18) Look at the whole picture, not just the well sites. The construction is a major intrusion and the infrastructure seems to have bypassed Councils’ notice altogether – the pipelines, the roadworks, the power supplies, the use of helicopters, the seismic surveys. There is layer upon layer.
19) Stop consents being merely a checklist of boxes to be ticked. Look at applications in the context of what is already happening, what the cumulative effect will be and how it all fits with a development plan drawn up for the area.
20) Undertake regular Assessments of Environmental Effects and formal reviews of resource consents. Recognise that when companies pursue a very active programme of encouraging residents to complain direct to them, that it means they can fudge the extent of resident complaints. Indeed, it appears to have been so effective that it can entirely escape New Plymouth District Council’s attention.
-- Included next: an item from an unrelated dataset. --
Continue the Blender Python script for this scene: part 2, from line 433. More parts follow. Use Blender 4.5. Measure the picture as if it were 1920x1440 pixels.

Council then acts on the unverified assumption that there are no significant problems.
21) Seek external verification of company reports on environmental effects. Do not rely solely on information supplied by the companies and “visual inspections”.
22) Change the way complaints are recorded at Council. Complaints from Tikorangi residents about noise, light, traffic, the state of the roads, littering and assorted other presenting issues are more likely to be about petrochemical development than about anything else, yet they appear to be recorded under a host of other categories.
23) Monitor closely what is happening to property values and the length of time it takes to sell property in Tikorangi. These are another indicator of the health and desirability of the area.
24) Require that sites have screen planting put in as part of the initial site preparation. These industrial sites are an eyesore in a rural area and detract hugely from the visual quality of the environment. Within two or three years of initial site works, that planting should screen sites from view. Take the ability to screen from view into account when approving a site. In other words, hide them. Screen planting may also absorb some of the noise.
25) Recognise that the precedent set by allowing Greymouth Petroleum to position an 8 well site (Kowhai B) immediately on the boundary of the Foreman farm and about 300 metres from Graham Foreman’s home, without his agreement, has set a new bar for permissable intrusion. Many locals now fear that they could suddenly find a rig on their boundary, too.
26) Write a code of conduct for petrochemical companies, even if it has to be voluntary.
27) Independently verify claims made by companies and recognise that the consultants employed by those companies work for them. They are not independent consultants and their advice needs to be considered in that context.

In short, do some actual planning for once.

These, these types of measures are what I have been seeking for over fifteen years since I first sat in Mayor Claire Stewart’s office with the then so-called “planners”. It appears that nothing has ever been done. Councils have abdicated any role or responsibility for planning and leave it to the petrochemical companies.

Tikorangi and other similar areas are paying an unacceptably high price for Councils’ willingness to pander to the powerful petrochemical companies and the petrochemical dollar. The problems are only going to escalate with rampant and uncontrolled growth of the industry.